Und grenzenlos ohnmächtig, weil sie sich mit der indirekten Übernahme finanz-, sozial- und industriepolitischer Aufgaben zum Erfüllungsgehilfen einer reformresistenten Politik abgewertet hat. Die einst unabhängige EZB ist damit längst zum Gravitationszentrum eines finanzmarktliberalen Staatsschuldenkapitalismus geworden, um einem hoffnungslos ineinander verwickelten, privat-öffentlichen Staat-Banken-Komplex von sich wechselseitig stützenden Gläubigern und Schuldnern den Ruin zu ersparen - notfalls auf Kosten der Steuerzahler. 

Die EZB hat ihre Bilanzsumme auf mehr als 4500 Milliarden Euro ausgeweitet.
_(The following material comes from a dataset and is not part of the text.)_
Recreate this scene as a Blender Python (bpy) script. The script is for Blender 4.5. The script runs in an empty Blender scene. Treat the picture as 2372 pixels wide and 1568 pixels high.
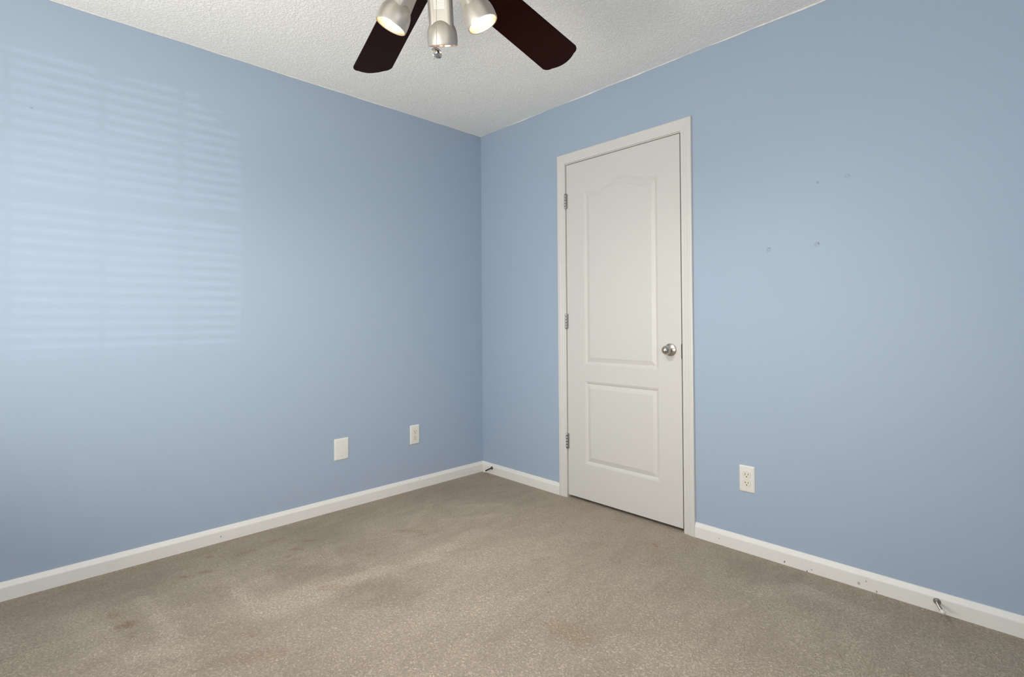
import bpy, bmesh, math, random
import numpy as np
from mathutils import Vector, Matrix
random.seed(4)
C = bpy.context.scene.collection
S = bpy.context.scene
PI = math.pi

# ------------------------------------------------------------------ camera
cam_d = bpy.data.cameras.new('camera')
cam = bpy.data.objects.new('camera', cam_d); C.objects.link(cam)
Rr = Vector((0.69478341, 0.71918517, -0.00697883))
Uu = Vector((0.0117809, -0.00167807, 0.99992919))
Ff = Vector((-0.71912253, 0.69481644, 0.00963855))
m = Matrix((Rr, Uu, -Ff)).transposed().to_4x4()
m.translation = (2.88511, -2.48262, 1.08720)
cam.matrix_world = m
cam_d.sensor_fit = 'HORIZONTAL'; cam_d.sensor_width = 36
cam_d.lens = 1204.6365 / 2372 * 36
cam_d.shift_y = -(784 - 732.068) / 2372
cam_d.clip_start = 0.02
S.camera = cam

# ------------------------------------------------------------------ colour management, world, daylight
S.view_settings.view_transform = 'Standard'; S.view_settings.look = 'None'
S.view_settings.gamma = 1; S.view_settings.use_curve_mapping = False
S.view_settings.exposure = 0.05
S.cycles.max_bounces = 10; S.cycles.diffuse_bounces = 6
w = bpy.data.worlds.new('sky'); S.world = w; w.use_nodes = True
w.node_tree.nodes['Background'].inputs[0].default_value = (0.75, 0.87, 1, 1)
w.node_tree.nodes['Background'].inputs[1].default_value = 0.6

W, D, H = 3.32, 3.20, 2.44           # room: x 0..W, y 0..-D, ceiling H
WIN_B = (0.85, 2.45, 0.55, 2.02)     # window in the wall behind the camera: x0, x1, z0, z1
WIN_S = (-2.75, -1.55, 0.62, 2.02)   # window in the other near wall: y0, y1, z0, z1

def area(name, loc, rot, sx, sy, watts, col):
    l = bpy.data.lights.new(name, 'AREA'); l.shape = 'RECTANGLE'; l.size = sx; l.size_y = sy
    l.energy = watts; l.color = col
    o = bpy.data.objects.new(name, l); C.objects.link(o); o.location = loc; o.rotation_euler = rot
    return o
SKY, UPFILL = (0.97, 0.985, 1.0), (1.0, 0.945, 0.85)
area('daylight_back_window', ((WIN_B[0] + WIN_B[1]) / 2, -D - 0.07, (WIN_B[2] + WIN_B[3]) / 2), (PI / 2, 0, 0),
     WIN_B[1] - WIN_B[0] - .08, WIN_B[3] - WIN_B[2] - .08, 6.5, SKY)
area('daylight_side_window', (W + 0.13, (WIN_S[0] + WIN_S[1]) / 2, (WIN_S[2] + WIN_S[3]) / 2), (PI / 2, 0, PI / 2),
     WIN_S[1] - WIN_S[0] - .08, WIN_S[3] - WIN_S[2] - .08, 7.5, SKY)
# invented uplights outside both windows, added to brighten the ceiling
area('ceiling_fill_back_window', (1.65, -D - .12, .84), (PI / 2 + math.radians(54), 0, 0), 1.5, .7, 54, UPFILL)
area('ceiling_fill_side_window', (W + .15, -2.15, .95), (PI / 2 + math.radians(45), 0, PI / 2), 1.1, .7, 7, UPFILL)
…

Der Wert der von ihr gekauften Anleihen beläuft sich auf etwas mehr als 2500 Milliarden Euro. Und die Geschäftsbanken stehen bei ihr aktuell mit 759 Milliarden Euro in der Kreide – so weit die Zahlen. Was sie in Worten bedeuten, ist die zunehmend heikle, ungewisse Verzögerung eines Doppelbankrotts: einer nachfrageorientierten Wirtschafts- und Sozialpolitik einerseits – und einer politisch infizierten Geldpolitik andererseits. Denn die Wahrheit ist: Die Regierungen haben ihre Staatshaushalte seit den Siebzigerjahren mit einem Impulsmix aus sozialdemokratischen Ausgabenprogrammen und bastardliberalen Steuersenkungen systematisch zugrunde gerichtet – im Einklang mit systemkonformen Notenbanken, die mit zinskeynesianischen Mitteln eine schuldenfinanzierte Wachstums- und Wohlstandsillusion aufrechterhalten, die nicht nur jeglicher realwirtschaftlichen Grundlage entbehrt, sondern in deren Folge auch die Vermögenspreise vollkommen aus dem Ruder gelaufen sind: zugunsten der Superreichen. 
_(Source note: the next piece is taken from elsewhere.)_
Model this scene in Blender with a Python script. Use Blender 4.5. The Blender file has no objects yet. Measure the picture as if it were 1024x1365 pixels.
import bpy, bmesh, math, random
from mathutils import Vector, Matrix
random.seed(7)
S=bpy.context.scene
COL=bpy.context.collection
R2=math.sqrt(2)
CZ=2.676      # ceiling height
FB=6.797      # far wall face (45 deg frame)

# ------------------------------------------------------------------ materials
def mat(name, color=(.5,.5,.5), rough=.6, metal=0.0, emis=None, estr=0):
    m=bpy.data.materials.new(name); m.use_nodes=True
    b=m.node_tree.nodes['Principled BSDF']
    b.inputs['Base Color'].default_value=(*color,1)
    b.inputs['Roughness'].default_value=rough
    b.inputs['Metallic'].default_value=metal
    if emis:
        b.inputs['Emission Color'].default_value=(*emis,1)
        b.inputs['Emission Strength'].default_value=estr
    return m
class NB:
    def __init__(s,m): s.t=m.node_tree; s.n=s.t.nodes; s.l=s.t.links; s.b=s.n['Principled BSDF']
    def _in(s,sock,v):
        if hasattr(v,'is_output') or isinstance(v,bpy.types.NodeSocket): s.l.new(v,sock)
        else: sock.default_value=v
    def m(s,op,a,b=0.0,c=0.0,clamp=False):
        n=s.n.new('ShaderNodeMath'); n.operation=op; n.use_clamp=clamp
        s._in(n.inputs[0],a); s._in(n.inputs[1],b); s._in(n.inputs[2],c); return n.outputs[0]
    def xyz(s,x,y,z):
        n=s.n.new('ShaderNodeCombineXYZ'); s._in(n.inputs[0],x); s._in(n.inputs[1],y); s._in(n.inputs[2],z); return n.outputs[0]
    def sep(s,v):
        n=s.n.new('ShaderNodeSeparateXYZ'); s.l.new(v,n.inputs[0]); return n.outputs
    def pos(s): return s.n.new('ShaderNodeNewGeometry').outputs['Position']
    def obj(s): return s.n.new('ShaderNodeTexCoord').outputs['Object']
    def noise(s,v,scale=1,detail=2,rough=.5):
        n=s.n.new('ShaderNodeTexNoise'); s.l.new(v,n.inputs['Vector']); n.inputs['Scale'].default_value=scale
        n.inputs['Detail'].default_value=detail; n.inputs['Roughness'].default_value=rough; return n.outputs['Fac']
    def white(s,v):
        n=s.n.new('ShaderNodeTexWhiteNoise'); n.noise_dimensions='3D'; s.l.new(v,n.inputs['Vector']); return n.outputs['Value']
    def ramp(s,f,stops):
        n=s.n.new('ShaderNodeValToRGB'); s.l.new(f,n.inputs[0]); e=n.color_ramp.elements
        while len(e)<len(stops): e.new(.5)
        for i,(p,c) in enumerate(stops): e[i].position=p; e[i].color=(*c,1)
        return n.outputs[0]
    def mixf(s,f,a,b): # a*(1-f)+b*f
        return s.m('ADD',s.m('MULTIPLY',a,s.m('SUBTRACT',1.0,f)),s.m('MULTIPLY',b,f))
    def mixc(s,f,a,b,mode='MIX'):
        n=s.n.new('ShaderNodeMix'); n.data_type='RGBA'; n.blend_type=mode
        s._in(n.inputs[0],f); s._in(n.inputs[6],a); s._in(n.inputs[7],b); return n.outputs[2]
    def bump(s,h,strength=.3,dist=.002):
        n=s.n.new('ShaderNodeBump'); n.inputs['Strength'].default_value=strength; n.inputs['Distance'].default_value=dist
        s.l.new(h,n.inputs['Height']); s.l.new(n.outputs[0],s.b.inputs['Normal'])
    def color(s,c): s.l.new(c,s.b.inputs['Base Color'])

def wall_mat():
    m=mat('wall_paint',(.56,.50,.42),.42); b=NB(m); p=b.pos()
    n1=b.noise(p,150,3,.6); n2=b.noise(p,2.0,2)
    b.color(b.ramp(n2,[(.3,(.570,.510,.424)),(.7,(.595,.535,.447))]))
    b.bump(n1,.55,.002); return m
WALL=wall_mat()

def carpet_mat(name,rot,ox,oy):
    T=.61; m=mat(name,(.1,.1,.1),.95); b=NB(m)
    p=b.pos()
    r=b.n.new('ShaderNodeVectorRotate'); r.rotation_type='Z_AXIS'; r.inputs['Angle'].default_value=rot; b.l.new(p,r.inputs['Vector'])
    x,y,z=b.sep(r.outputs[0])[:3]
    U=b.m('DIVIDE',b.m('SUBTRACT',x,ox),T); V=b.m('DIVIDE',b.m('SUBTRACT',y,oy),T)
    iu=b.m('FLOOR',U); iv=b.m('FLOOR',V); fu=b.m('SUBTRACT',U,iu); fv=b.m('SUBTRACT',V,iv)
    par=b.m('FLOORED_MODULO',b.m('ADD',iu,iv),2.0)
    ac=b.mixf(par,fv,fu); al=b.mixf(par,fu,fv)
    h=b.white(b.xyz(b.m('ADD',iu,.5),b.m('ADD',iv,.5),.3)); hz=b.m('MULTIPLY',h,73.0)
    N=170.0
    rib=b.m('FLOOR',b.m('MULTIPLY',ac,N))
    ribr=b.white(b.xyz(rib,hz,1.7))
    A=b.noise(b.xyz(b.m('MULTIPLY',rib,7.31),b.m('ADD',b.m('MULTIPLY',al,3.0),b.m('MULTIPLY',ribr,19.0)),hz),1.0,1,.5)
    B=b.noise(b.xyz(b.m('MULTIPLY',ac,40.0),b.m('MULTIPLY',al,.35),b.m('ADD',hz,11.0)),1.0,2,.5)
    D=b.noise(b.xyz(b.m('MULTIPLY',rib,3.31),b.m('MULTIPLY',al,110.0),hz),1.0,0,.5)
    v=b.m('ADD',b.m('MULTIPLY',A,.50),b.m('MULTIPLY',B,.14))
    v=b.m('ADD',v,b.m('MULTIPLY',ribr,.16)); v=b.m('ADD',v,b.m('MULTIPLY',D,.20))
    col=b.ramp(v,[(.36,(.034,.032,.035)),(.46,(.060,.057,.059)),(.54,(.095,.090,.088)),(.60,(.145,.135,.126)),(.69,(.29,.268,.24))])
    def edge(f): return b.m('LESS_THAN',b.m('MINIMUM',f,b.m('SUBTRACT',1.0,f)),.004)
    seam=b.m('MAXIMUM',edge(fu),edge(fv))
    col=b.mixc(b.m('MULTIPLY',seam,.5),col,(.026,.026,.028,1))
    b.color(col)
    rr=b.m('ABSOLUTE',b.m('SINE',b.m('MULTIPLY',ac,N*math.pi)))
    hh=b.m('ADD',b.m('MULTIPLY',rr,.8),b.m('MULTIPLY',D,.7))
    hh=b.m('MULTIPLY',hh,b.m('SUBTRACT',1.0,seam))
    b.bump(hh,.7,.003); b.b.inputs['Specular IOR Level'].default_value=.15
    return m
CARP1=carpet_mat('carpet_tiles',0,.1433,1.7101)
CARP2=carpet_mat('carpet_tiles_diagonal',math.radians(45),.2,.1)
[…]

Übrigens hat besonders die Niedrigzinspolitik der US-Notenbank Fed dabei im schlechtesten Sinne stilbildend gewirkt. Jahrzehntelang hat sie im Parallelschwung mit dem politischen Washington die Amerikaner ermuntert, kostenlose Immobilienkredite aufzunehmen und Wetten auf steigende Häuserpreise abzuschließen, um der Regierung die Kosten des Sozialstaates zu ersparen.
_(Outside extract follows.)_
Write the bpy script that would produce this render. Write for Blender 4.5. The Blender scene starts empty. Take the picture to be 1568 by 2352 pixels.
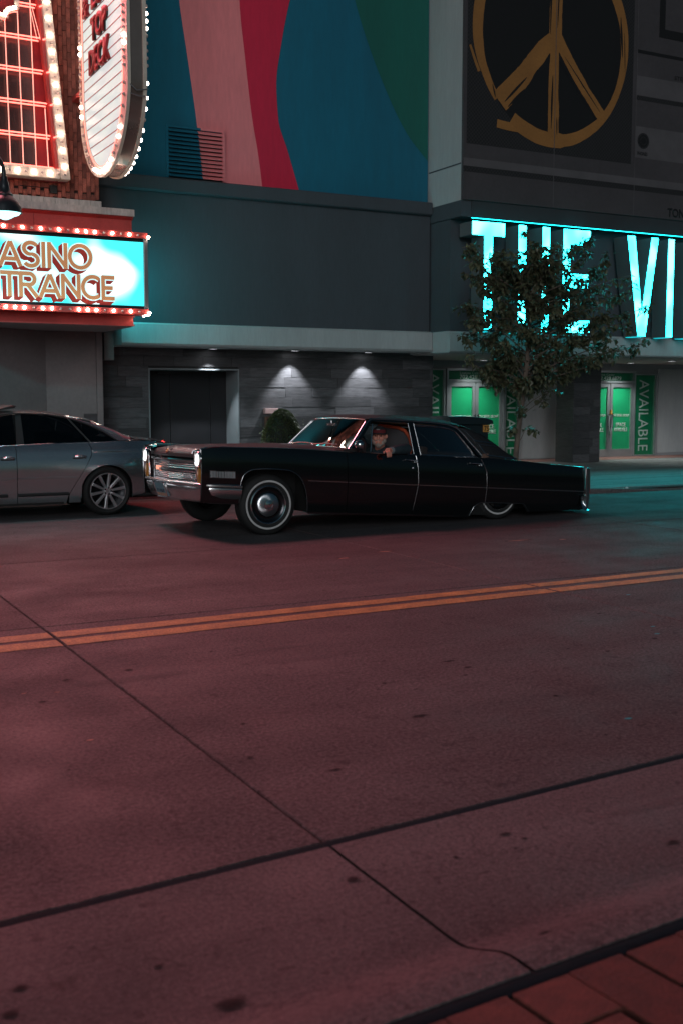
import bpy, bmesh, math, random
from mathutils import Vector, Matrix, noise
random.seed(7)
R = math.radians
S = bpy.context.scene
C = S.collection

# ---------------------------------------------------------------- camera, sky, sun, exposure
cam_d = bpy.data.cameras.new('camera'); cam = bpy.data.objects.new('camera', cam_d); C.objects.link(cam)
cam.location = (0, 0, 1.6)
cam.rotation_euler = (R(90 - 5.77), 0, R(-28.0))
cam_d.sensor_fit = 'HORIZONTAL'; cam_d.sensor_width = 24.0; cam_d.lens = 24.0 * 2583 / 1568
cam_d.clip_start = 0.05; cam_d.clip_end = 500
cam_d.dof.use_dof = True; cam_d.dof.focus_distance = 14.0; cam_d.dof.aperture_fstop = 3.2
S.camera = cam

SUN_DIR = Vector((0.46, 0.84, -0.24)).normalized()      # the way the faint night glow travels
w = bpy.data.worlds.new('World'); S.world = w; w.use_nodes = True
wn = w.node_tree.nodes; wl = w.node_tree.links
bg = wn['Background']
sky = wn.new('ShaderNodeTexSky'); sky.sky_type = 'NISHITA'; sky.sun_disc = False
sky.sun_elevation = R(22.0); sky.sun_rotation = math.atan2(-SUN_DIR.x, -SUN_DIR.y)
sky.air_density = 1.0; sky.dust_density = 2.0
hsv = wn.new('ShaderNodeHueSaturation'); hsv.inputs['Saturation'].default_value = 0.75
wl.new(sky.outputs[0], hsv.inputs['Color']); tint = wn.new('ShaderNodeMix'); tint.data_type = 'RGBA'; tint.blend_type = 'MULTIPLY'; tint.inputs['Factor'].default_value = 1.0; tint.inputs['B'].default_value = (0.42, 0.84, 1.0, 1)
wl.new(hsv.outputs[0], tint.inputs['A']); wl.new(tint.outputs['Result'], bg.inputs['Color'])
bg.inputs['Strength'].default_value = 0.011

sun_d = bpy.data.lights.new('night_glow_sun', 'SUN'); sun = bpy.data.objects.new('night_glow_sun', sun_d); C.objects.link(sun)
sun_d.energy = 0.66; sun_d.angle = R(25); sun_d.color = (0.96, 0.95, 1.0)
sun.rotation_euler = SUN_DIR.to_track_quat('-Z', 'Y').to_euler(); sun.location = (0, -10, 20)

vs = S.view_settings
S.display_settings.display_device = 'sRGB'
vs.view_transform = 'Standard'; vs.look = 'None'; vs.exposure = 0.0; vs.gamma = 1.0; vs.use_curve_mapping = False

# ---------------------------------------------------------------- materials
M = {}
def mat(name, col, rough=0.6, metal=0.0, var=0.0, scale=4.0, bump=0.0, bscale=40.0, coat=0.0, rnd=0.0, spec=0.5, stretch=None, fine=0.0):
    m = bpy.data.materials.new(name); m.use_nodes = True
    n = m.node_tree.nodes; l = m.node_tree.links; p = n['Principled BSDF']
    p.inputs['Roughness'].default_value = rough; p.inputs['Metallic'].default_value = metal
    p.inputs['Coat Weight'].default_value = coat; p.inputs['Coat Roughness'].default_value = 0.05
    p.inputs['Specular IOR Level'].default_value = spec
    tc = n.new('ShaderNodeTexCoord'); src = tc.outputs['Object']
    if stretch:
        mp = n.new('ShaderNodeMapping'); mp.inputs['Scale'].default_value = stretch; l.new(src, mp.inputs[0]); src = mp.outputs[0]
    nz = n.new('ShaderNodeTexNoise'); nz.inputs['Scale'].default_value = scale; nz.inputs['Detail'].default_value = 8
    nz.inputs['Roughness'].default_value = 0.65
    l.new(src, nz.inputs['Vector'])
    rp = n.new('ShaderNodeMapRange'); rp.inputs[1].default_value = 0.3; rp.inputs[2].default_value = 0.7
    rp.inputs[3].default_value = 1 - var; rp.inputs[4].default_value = 1 + var
    l.new(nz.outputs['Fac'], rp.inputs[0]); val = rp.outputs[0]
    if fine:
        n2 = n.new('ShaderNodeTexNoise'); n2.inputs['Scale'].default_value = scale * 14; n2.inputs['Detail'].default_value = 4
        l.new(src, n2.inputs['Vector'])
        r2 = n.new('ShaderNodeMapRange'); r2.inputs[1].default_value = 0.3; r2.inputs[2].default_value = 0.7
        r2.inputs[3].default_value = 1 - fine; r2.inputs[4].default_value = 1 + fine; l.new(n2.outputs['Fac'], r2.inputs[0])
        mm = n.new('ShaderNodeMath'); mm.operation = 'MULTIPLY'; l.new(val, mm.inputs[0]); l.new(r2.outputs[0], mm.inputs[1]); val = mm.outputs[0]
    if rnd:
        oi = n.new('ShaderNodeObjectInfo'); r3 = n.new('ShaderNodeMapRange')
        r3.inputs[3].default_value = 1 - rnd; r3.inputs[4].default_value = 1 + rnd; l.new(oi.outputs['Random'], r3.inputs[0])
        mm = n.new('ShaderNodeMath'); mm.operation = 'MULTIPLY'; l.new(val, mm.inputs[0]); l.new(r3.outputs[0], mm.inputs[1]); val = mm.outputs[0]
    vm = n.new('ShaderNodeVectorMath'); vm.operation = 'SCALE'; vm.inputs[0].default_value = col[:3]
    l.new(val, vm.inputs['Scale']); l.new(vm.outputs[0], p.inputs['Base Color'])
    if var or fine:
        rr = n.new('ShaderNodeMapRange'); rr.inputs[3].default_value = max(0.02, rough - 0.12 * min(1, rough * 2)); rr.inputs[4].default_value = min(1, rough + 0.12 * min(1, rough * 2))
        l.new(nz.outputs['Fac'], rr.inputs[0]); l.new(rr.outputs[0], p.inputs['Roughness'])
    if bump:
        nb = n.new('ShaderNodeTexNoise'); nb.inputs['Scale'].default_value = bscale; nb.inputs['Detail'].default_value = 6
        l.new(src, nb.inputs['Vector'])
        b = n.new('ShaderNodeBump'); b.inputs['Strength'].default_value = bump; b.inputs['Distance'].default_value = 0.01
        l.new(nb.outputs['Fac'], b.inputs['Height']); l.new(b.outputs[0], p.inputs['Normal'])
    M[name] = m
    return m
def emat(name, col, strength, base=None, hot=None):
    m = bpy.data.materials.new(name); m.use_nodes = True
    n = m.node_tree.nodes; l = m.node_tree.links; p = n['Principled BSDF']
    p.inputs['Base Color'].default_value = (*(base or col), 1); p.inputs['Roughness'].default_value = 0.35
    p.inputs['Emission Strength'].default_value = strength; p.inputs['Emission Color'].default_value = (*col, 1)
    if hot:                                     # uneven lamps behind a translucent sheet
        tc = n.new('ShaderNodeTexCoord'); nz = n.new('ShaderNodeTexNoise'); nz.inputs['Scale'].default_value = hot[1]; nz.inputs['Detail'].default_value = 1
        l.new(tc.outputs['Object'], nz.inputs['Vector'])
        r = n.new('ShaderNodeMapRange'); r.interpolation_type = 'SMOOTHSTEP'; r.inputs[1].default_value = hot[2]; r.inputs[2].default_value = hot[3]
        l.new(nz.outputs['Fac'], r.inputs[0])
        mx = n.new('ShaderNodeMix'); mx.data_type = 'RGBA'; mx.inputs['A'].default_value = (*col, 1); mx.inputs['B'].default_value = (*hot[0], 1)
        l.new(r.outputs[0], mx.inputs['Factor']); l.new(mx.outputs['Result'], p.inputs['Emission Color'])
    M[name] = m
    return m
def glass(name, tint, refl=1.0, rough=0.02):
    m = bpy.data.materials.new(name); m.use_nodes = True
    n = m.node_tree.nodes; l = m.node_tree.links
    for x in list(n):
        if x.type == 'BSDF_PRINCIPLED': n.remove(x)
    o = [x for x in n if x.type == 'OUTPUT_MATERIAL'][0]
    t = n.new('ShaderNodeBsdfTransparent'); t.inputs[0].default_value = (*tint, 1)
    g = n.new('ShaderNodeBsdfGlossy'); g.inputs['Roughness'].default_value = rough; g.inputs[0].default_value = (refl, refl, refl, 1)
    f = n.new('ShaderNodeFresnel'); f.inputs[0].default_value = 1.5
    mx = n.new('ShaderNodeMixShader'); l.new(f.outputs[0], mx.inputs[0]); l.new(t.outputs[0], mx.inputs[1]); l.new(g.outputs[0], mx.inputs[2])
    l.new(mx.outputs[0], o.inputs[0]); M[name] = m
    return m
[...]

Jahrzehntelang hat sie, im Vertrauen auf die alchimistischen Kräfte der Wall Street ihre Bürger über endemische Industrie-, Handelsbilanz- und Haushaltsdefizite hinweggetäuscht und damit systematisch in die Verschuldungsfalle getrieben. Wenn die Schweizer sich angesichts dieser Befunde am 10. Juni in einer Volksabstimmung dafür entschieden, eine politisiertes „Vollgeld“ in Umlauf zu bringen, dessen Wert zwar gedeckt sein würde, aber von einem Staat, der allein das Vollgeld für seine Zwecke vermehrend bewirtschaften könnte, so wäre das nicht die Lösung des Problems, sondern ziemlich sicher ein Beitrag zu seiner Zuspitzung.

Warum aber ist unser Kredit-Geld-System an der Wurzel krank? Warum hat es – letztlich – keine Überlebenschance? Um das zu verstehen, reicht ein Blick in die Geschichte. Zurück in die Zeit, bevor der „Goldstandard“ als Garant von Geld-Wert-Stabilität abgeschafft wurde (1973). Zurück in die Entstehungszeit des finanzmarktliberalen Staatsschuldenkapitalismus – zurück in die Zeit der Erfindung des staatlich besicherten Papiergeldes, in die Zeit von Goethes „Faust“:

Am 26. Februar 1797 wird die Bank of England per Kabinettsorder und Parlamentsbeschluss von der Verpflichtung befreit, Banknoten in Münzgeld zu wechseln und damit eine Deckung des umlaufenden Papiergelds zu garantieren. Es ist ein Schock. Die Geldreserven der Bank sind nach dem Krieg zwischen England und Frankreich erschöpft; einem Barvermögen von 1,27 Millionen Pfund steht ein Notenumlauf von 8,64 Millionen Pfund gegenüber – die Bank ist zahlungsunfähig. Statt jedoch Konkurs anzumelden, weil sie die (potenziellen) Forderungen ihrer Gläubiger nicht mehr (alle zugleich) bedienen kann, ruft die Bank kurzerhand eine bank-restriction aus, ein Konversionsverbot für Banknoten. Und siehe da: In den nächsten Tagen und Wochen zeigt sich, dass der pure Glaube an das neue Schein-Geld Berge versetzen kann.